Furthermore, an emergency room doctor who examined Greene questioned troopers’ claims of a crash, writing in his notes: “Does not add up.”

Federal prosecutors ultimately did not pursue charges. In late 2022, a state grand jury indicted four troopers at the time of Greene’s death – Dakota DeMoss, Kory York, John Clary and Gage Hollingsworth – and then deputy Chris Harpin of the sheriff’s office in Union parish, Louisiana, on charges ranging from negligent homicide to malfeasance.

That case eventually culminated in misdemeanor battery charges against just York and Harpin, who joined the troopers at the scene of Greene’s deadly arrest. Each pleaded no contest.

Hollingsworth died in a high-speed, single-car wreck in 2020, within hours of being told he would be fired over his role in Greene’s death, the AP has previously reported.

The five officers indicted in Greene’s death were all white.

Tuesday’s mediated settlement was in connection to a civil lawsuit filed by Tayla Greene that alleged her father’s death was wrongful.
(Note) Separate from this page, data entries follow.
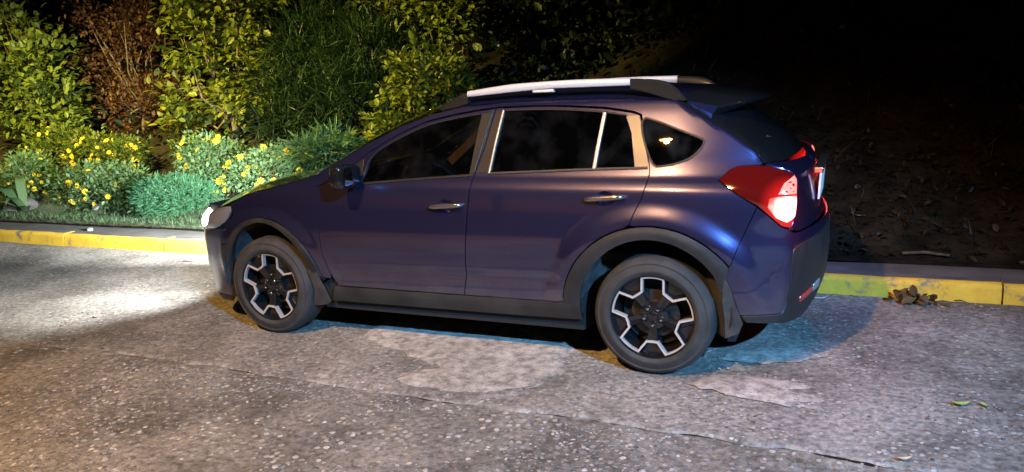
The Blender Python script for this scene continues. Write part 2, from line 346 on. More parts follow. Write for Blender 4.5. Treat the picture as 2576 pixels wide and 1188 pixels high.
def slab(name, xs, nrow, far, m):
    X = np.repeat(xs[None, :], nrow, 0); t = np.linspace(0, 1, nrow)[:, None]
    if far: Y0 = joint_y(xs)+.005+.014*vnoise(xs*20, xs*0, 31); Y1 = xs*0+1.9; Y = Y0+(Y1-Y0)*t**1.15
    else: Y1 = joint_y(xs)-.005-.017*vnoise(xs*18, xs*0, 32); Y0 = xs*0-6.; Y = Y1+(Y0-Y1)*t**1.6
    Z = zslab(X, Y, 1. if not far else .45, 40 if far else 60)
    if far:
        pm = in_poly(np.stack([X, Y], -1), patch); Z = Z+np.where(pm, .004, -.006*sst(.25, .6, vnoise(X*2.3, Y*2.3, 77)))
        wn_ = np.abs(Y-(.2+.1*(X+3)+.2*vnoise(X*1.2, X*0, 78))) ; Z = Z-.006*np.exp(-(wn_/.012)**2)*(X < -2.6)
    else:
        wn_ = np.abs(Y-(-1.0+.32*(X+2.6)+.25*vnoise(X*1.5, X*0, 79))); Z = Z-.008*np.exp(-(wn_/.012)**2)*(X < -1.6)
    e = np.minimum(t*40, 1); Z = Z-(.008*(1-e)**2)
    # edge skirt
    X = np.vstack([X[:1], X]); Y = np.vstack([Y[:1], Y]); Z = np.vstack([Z[:1]*0-.06, Z])
    ny, nx = X.shape; I = np.arange(nx*ny).reshape(ny, nx)
    F = np.stack([I[:-1, :-1].ravel(), I[:-1, 1:].ravel(), I[1:, 1:].ravel(), I[1:, :-1].ravel()], 1)
    if not far: F = F[:, ::-1]
    me = bpy.data.meshes.new(name); me.from_pydata(np.stack([X.ravel(), Y.ravel(), Z.ravel()], 1).tolist(), [], F.tolist())
    me.polygons.foreach_set('use_smooth', [True]*len(me.polygons)); me.materials.append(m); me.update()
    return link(bpy.data.objects.new(name, me), road)
sx = np.concatenate([np.linspace(-40, -9, 60)[:-1], np.linspace(-9, -4, 220)[:-1], np.linspace(-4, 3, 420), np.linspace(3, 14, 60)[1:]])
slab('concrete_slab', sx, 100, True, M['road_far'])
slab('concrete_slab', sx, 110, False, M['road_near'])

jx = np.linspace(-12, 6, 300); jv = [(x, float(joint_y(np.array([x]))[0])+d, -.030+.022*float(vnoise(np.array([x*3.]), np.array([.5]), 88)[0])) for x in jx for d in (-.04, .04)]
mesh_obj('joint_soil', jv, [(2*i, 2*i+2, 2*i+3, 2*i+1) for i in range(len(jx)-1)], m_soil, road)
def add_tint(me, per_face):
    a = me.attributes.new('tint', 'FLOAT', 'FACE'); a.data.foreach_set('value', per_face)
# embedded aggregate standing proud of the worn near slab
def pebbles(name, n, xr, yr, r0, r1, seed, m, dens=None, zf=None):
    r = np.random.default_rng(seed); V = []; F = []; T = []
    base = np.array([(1, 0, 0), (.5, .87, 0), (-.5, .87, 0), (-1, 0, 0), (-.5, -.87, 0), (.5, -.87, 0), (.55, .2, .8), (-.2, .5, .85), (-.3, -.45, .8)])
    fb = [(0, 1, 6), (1, 7, 6), (1, 2, 7), (2, 3, 7), (3, 8, 7), (3, 4, 8), (4, 5, 8), (5, 6, 8), (5, 0, 6), (6, 7, 8)]
    xs = r.uniform(*xr, n*3); ys = r.uniform(*yr, n*3)
    d = vnoise(xs*1.7, ys*1.7, seed)*.7+vnoise(xs*5, ys*5, seed+1)*.3
    keep = r.random(n*3) < np.clip((d-.2)*1.6, .15, 1); xs = xs[keep][:n]; ys = ys[keep][:n]
    for x, y in zip(xs, ys):
        q = r0+(r1-r0)*r.random()**2.5; a = r.uniform(0, 6.28); el = r.uniform(.6, 1)
        B = base*np.array([q, q*el, q*r.uniform(.25, .5)])*r.uniform(.65, 1.3, (9, 1))
        c, s = math.cos(a), math.sin(a); o = len(V)
        z = float(zf(np.array([x]), np.array([y]))[0])-q*.12
        V += [(x+c*b[0]-s*b[1], y+s*b[0]+c*b[1], z+b[2]) for b in B]; F += [tuple(i+o for i in f) for f in fb]; T += [r.random()]*len(fb)
    o = mesh_obj(name, V, F, m, smooth=False); add_tint(o.data, T); return o
m_agg = mat('aggregate_stone', (.3, .28, .26), .7); _n, _l, _b = nodes(m_agg)
_a = _n.new('ShaderNodeAttribute'); _a.attribute_name = 'tint'; _c = _n.new('ShaderNodeValToRGB')
_c.color_ramp.elements[0].color = (.06, .057, .053, 1); _c.color_ramp.elements[1].color = (.38, .355, .33, 1)
_e = _c.color_ramp.elements.new(.75); _e.color = (.20, .188, .175, 1)
_l.new(_a.outputs['Fac'], _c.inputs['Fac']); _l.new(_c.outputs[0], _b.inputs['Base Color'])
g1 = pebbles('road_gravel', 16000, (-3.6, 2.6), (-2.3, -.66), .005, .019, 5, m_agg, zf=lambda X, Y: zslab(X, Y, 1., 60))
tag(g1, kind='stuff', label='pale aggregate stones standing out of the near concrete slab'); g1.parent = road
g2 = pebbles('road_grit', 4500, (-4.6, 2.6), (-.55, 1.88), .004, .013, 6, m_agg, zf=lambda X, Y: zslab(X, Y, .45, 40))
tag(g2, kind='stuff', label='fine grit lying on the far concrete slab'); g2.parent = road

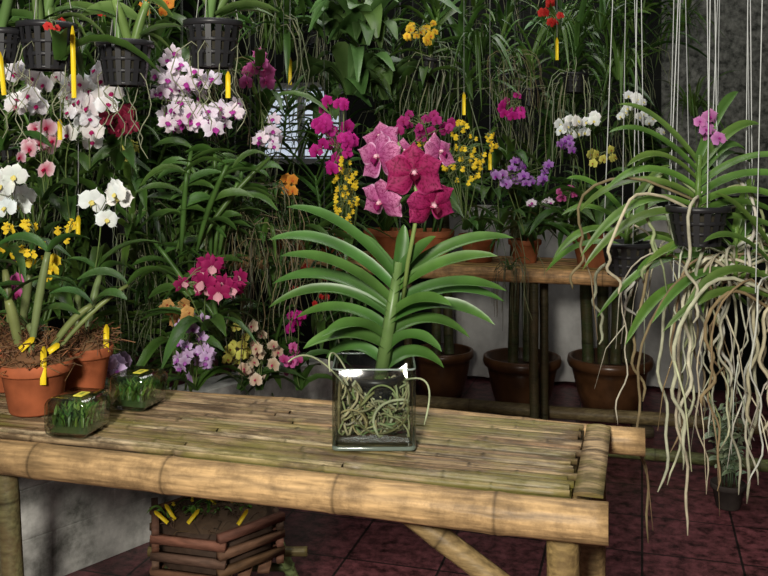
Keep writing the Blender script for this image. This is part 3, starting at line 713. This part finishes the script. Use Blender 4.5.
SC(D,708,128,14,16,2.0,8,17,'vanda',((.4,.1,.32),(.6,.25,.5),(.3,.02,.2)),(712,170),2,'strap',.05); SC(D,632,108,18,13,3.0,10,12,'phal',WH,(635,180)); SC(D,500,178,14,8,3.0,5,13,'phal',((.3,.12,.4),(.5,.3,.6),(.2,0,.2)),(500,230),3); SC(D,655,125,10,12,3.4,6,11,'phal',WH,(655,180),3); SC(N,425,150,10,10,3.1,8,9,'onc',YE,(430,200),2); SC(D,540,205,14,8,3.2,6,10,'dend',WP,(540,235),3); SC(D,568,195,12,7,3.2,5,10,'phal',PK,(568,235),3)
SC('maroon_orchid',205,280,36,18,2.2,18,26,'catt',((.2,.006,.06),(.34,.015,.11),(.6,.3,.35)),(205,330),5); SC(D,193,348,18,34,2.3,28,17,'dend',LV,(195,390),4); SC(P,258,352,20,28,2.6,17,15,'vanda',((.5,.3,.2),(.7,.6,.45),(.4,.03,.1)),(260,390),4); SC(P,293,322,12,10,2.7,6,14,'phal',MG,(295,370),3); SC(P,297,360,14,20,2.7,10,13,'phal',PK,(300,390),4)
SC(P,110,363,14,12,2.15,7,20,'phal',LV,(118,395),4); SC(VA,314,285,22,24,3.0,14,8,'vanda',RD,(320,330),4); SC(P,13,290,9,11,2.1,4,16,'phal',PK,(10,330),2); SC(N,45,264,14,12,2.0,6,16,'vanda',YE,(45,300),2)
SC(VA,135,150,10,8,2.5,4,16,'vanda',YG,(135,190)); SC(N,490,140,10,10,3.0,8,10,'onc',YE,(490,200)); SC(N,238,350,12,24,2.6,12,12,'vanda',YG,(240,390),4)
for (u,v,d,l) in [(185,250,2.4,.1),(205,255,2.5,-.02),(225,240,2.6,0),(215,335,2.5,-.1)]:
    b=B(); p=at(u,v,d)
    for k in range(5): cane(b,p+V((U(-.04,.04),U(-.04,.04),0)),U(.16,.28),6,(.08,.16,.035),V((U(-.1,.1)+l,U(-.08,.05),0)),.035,.11,.006)
    b.obj('dendrobium_canes',MATS)

# ------------------------------------------------------------ hanging plastic baskets, top left
random.seed(99)
def hbasket(u,v,d,wpx,seed,name='hanging_orchid_basket',tags=()):
    random.seed(seed); b=B(); r=wpx/2*d/FPX; c=at(u,v,d); h=r*1.75
    basket(b,c,r,h,(.022,.022,.025)); 
    for k in range(3):
        a=k*2.1+.4; tube(b,[c+V((math.cos(a)*r,math.sin(a)*r,h)),V((c.x,c.y,c.z+h+.3)),V((c.x,c.y,2.5))],.0012,4,(.3,.3,.28),4,False)
    for k in range(3): cane(b,c+V((U(-.02,.02),U(-.02,.02),h*.7)),.12,3,(.14,.24,.07),V((U(-.06,.06),U(-.05,.05),0)),.04,.13,.009)
    for k in range(8): root(b,c+V((U(-.5,.5)*r,U(-.5,.5)*r,h*.3)),U(.08,.2),.0013,(.25,.26,.17),r*.6)
    for (tu,tv,hh,tt) in tags: tag(b,at(tu,tv,d-r-.02),hh,.010,tilt=tt)
    b.obj(name,MATS)
hbasket(47,70,1.95,52,1,tags=[(4,95,.09,.1),(74,98,.15,.02)]); hbasket(213,68,1.95,52,2,tags=[(228,98,.055,0)]); hbasket(125,86,2.05,50,3); hbasket(2,62,1.95,36,4)
b=B()
for (u,v,d,h) in [(78,235,2.3,.05),(290,85,2.9,.09),(464,115,3.1,.08),(557,60,3.2,.08),(400,262,3.6,.1),(60,140,2.15,.05),(490,170,3.0,.06)]:
    tag(b,at(u,v,d),h,.011); p=at(u,v,d); tube(b,[p+V((0,.002,h*.9)),V((p.x,p.y+.002,2.5))],.0008,3,(.3,.3,.3),4,False)
tg=b.obj('hanging_plant_tags',MATS); tg.parent=par

# ------------------------------------------------------------ big hanging vandas, right
def rightvanda(u,v,d,phi,n,L,h,rl,nr,seed,strings,bask=True,name='vanda_orchid_in_hanging_basket',up=.35,lw=.027):
    random.seed(seed); b=B(); c=at(u,v,d); r=.062
    if bask: basket(b,c,r,.085,(.02,.02,.022))
    base=c+V((0,0,.05))
    vanda(b,base,h,n,L,lw,(.12,.215,.042),phi,.6,0,.1,up,segs=12,hint=V((.1,-.6,.8)),droop=.2)
    for k in range(nr):
        a=R()*6.28; dr=V((math.cos(a),math.sin(a)*.6,0)); o=U(.03,.2) if R()<.75 else U(.2,.3); l=rl*U(.3,1.1); p0=base+V((0,0,U(-.02,h*.6))); q=[];ph=R()*9; r0=U(.002,.0044)
        for i in range(22):
            t=i/21; hx=1-(1-min(1,t*2.5))**2
            q.append(p0+dr*o*hx+V((.022*math.sin(ph+t*8)*t+.006*math.sin(ph*3+t*23),.018*math.cos(ph+t*7)*t,.07*math.sin(min(1,t*2.5)*math.pi)*(1 if o>.1 else .3)-l*max(0,t-.08)**1.0)))
        col=random.choice([(.5,.47,.34),(.42,.43,.29),(.58,.56,.45),(.3,.34,.17),(.24,.18,.1),(.46,.43,.31)])
        tube(b,q,[r0]*20+[r0*.8,r0*.4],6,jc(col,.15),2)
        if R()<.5:
            k0=random.randint(9,15); s=q[k0]; m=V((U(-.05,.05),U(-.04,.04),-.07)); tube(b,[s,s+m,s+m*1.6+V((0,0,-U(.05,.12)))],[r0*.7,r0*.6,r0*.3],5,jc(col,.15),2)
    for k in range(strings):
        a=k*2*math.pi/strings+.5; e=c+V((math.cos(a)*r,math.sin(a)*r,.085)); tube(b,[e,V((c.x+math.cos(a)*r*.5+.02*k,c.y,2.5))],.0013,4,(.55,.57,.55),4,False)
    b.obj(name,MATS)
rightvanda(698,245,2.0,.1,15,.33,.15,.3,8,11,3,lw=.023)
rightvanda(735,300,2.1,.3,13,.34,.12,.62,28,12,3,False,up=.3,lw=.023)
rightvanda(627,275,2.35,-.2,9,.28,.12,.22,9,13,3,lw=.022)
rightvanda(775,330,1.95,.3,8,.28,.12,.5,9,15,2,False,lw=.022)
rightvanda(692,315,2.15,.8,9,.26,.1,.6,13,18,2,False,up=.25,lw=.022)
b=B()
for (u,d) in [(640,2.6),(668,2.4),(690,2.7),(716,2.5),(750,2.6),(622,2.8)]:
    p=at(u,U(190,280),d); tube(b,[p,V((p.x+U(-.04,.04),p.y,2.5))],.0013,4,(.5,.52,.5),4,False)
b.obj('hanging_cords',MATS)

# ------------------------------------------------------------ camera and light
cam=bpy.data.cameras.new('camera'); co=bpy.data.objects.new('camera',cam); scene.collection.objects.link(co); scene.camera=co
co.location=(0,0,CAMZ); co.rotation_euler=(math.radians(90),0,0); cam.sensor_width=36; cam.lens=900/768*36; cam.shift_y=-138/768
cam.clip_start=.05
w=bpy.data.worlds.new('w'); scene.world=w; w.use_nodes=True; w.node_tree.nodes['Background'].inputs[0].default_value=(.85,.9,1,1); w.node_tree.nodes['Background'].inputs[1].default_value=.055
def area(name,loc,tgt,size,power,col=(1,1,1)):
    l=bpy.data.lights.new(name,'AREA'); l.shape='DISK'; l.size=size; l.energy=power; l.color=col
    o=bpy.data.objects.new(name,l); scene.collection.objects.link(o); o.location=loc
    o.rotation_euler=(V(tgt)-V(loc)).to_track_quat('-Z','Y').to_euler(); return o
area('softbox_key',(-.4,-.7,1.8),(0,3.0,.9),.3,94,(1,.95,.85))
area('skylight_mid',(-.3,2.2,2.95),(-.2,2.4,0),1.2,27,(1,.98,.92))
area('skylight_back',(.6,3.8,2.95),(.6,4.0,0),1.4,17,(1,.98,.95))
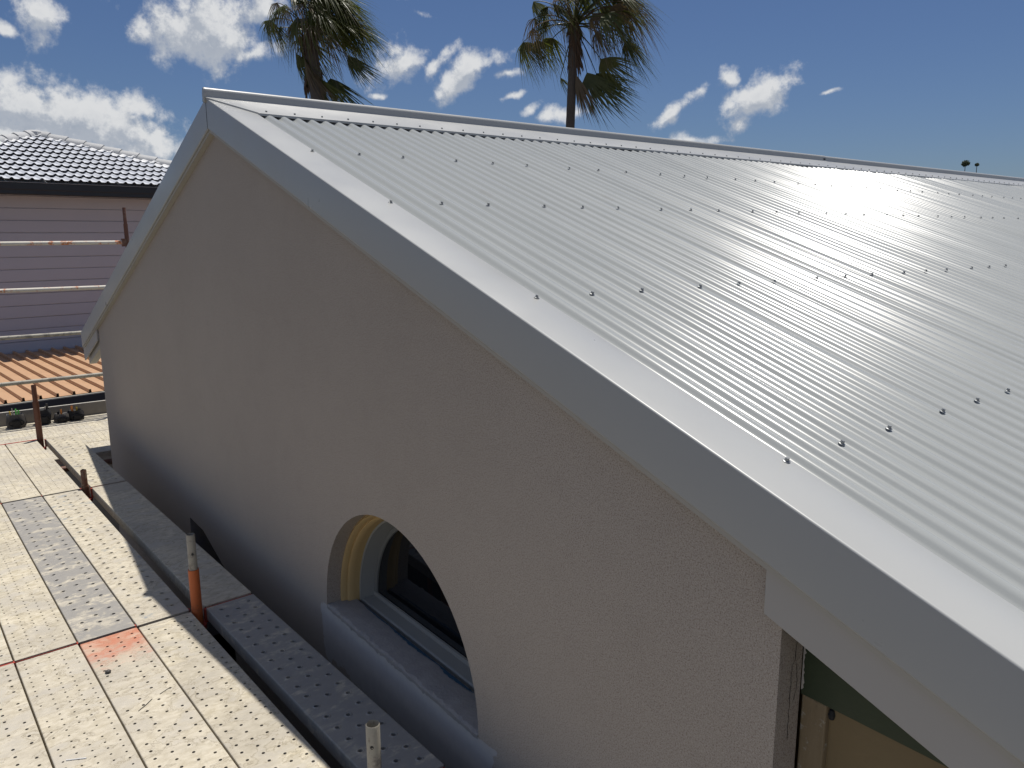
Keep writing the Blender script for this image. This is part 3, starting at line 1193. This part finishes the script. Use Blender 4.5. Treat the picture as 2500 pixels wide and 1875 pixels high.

After the AP reported that Greene’s arrest was one of at least a dozen cases in which state police troopers and their supervisors ignored or concealed evidence of beatings, deflected blame and blocked efforts to eradicate misconduct from their agency, the US justice department launched a broader civil rights investigation. That investigation determined state troopers had used excessive force, as the AP reported.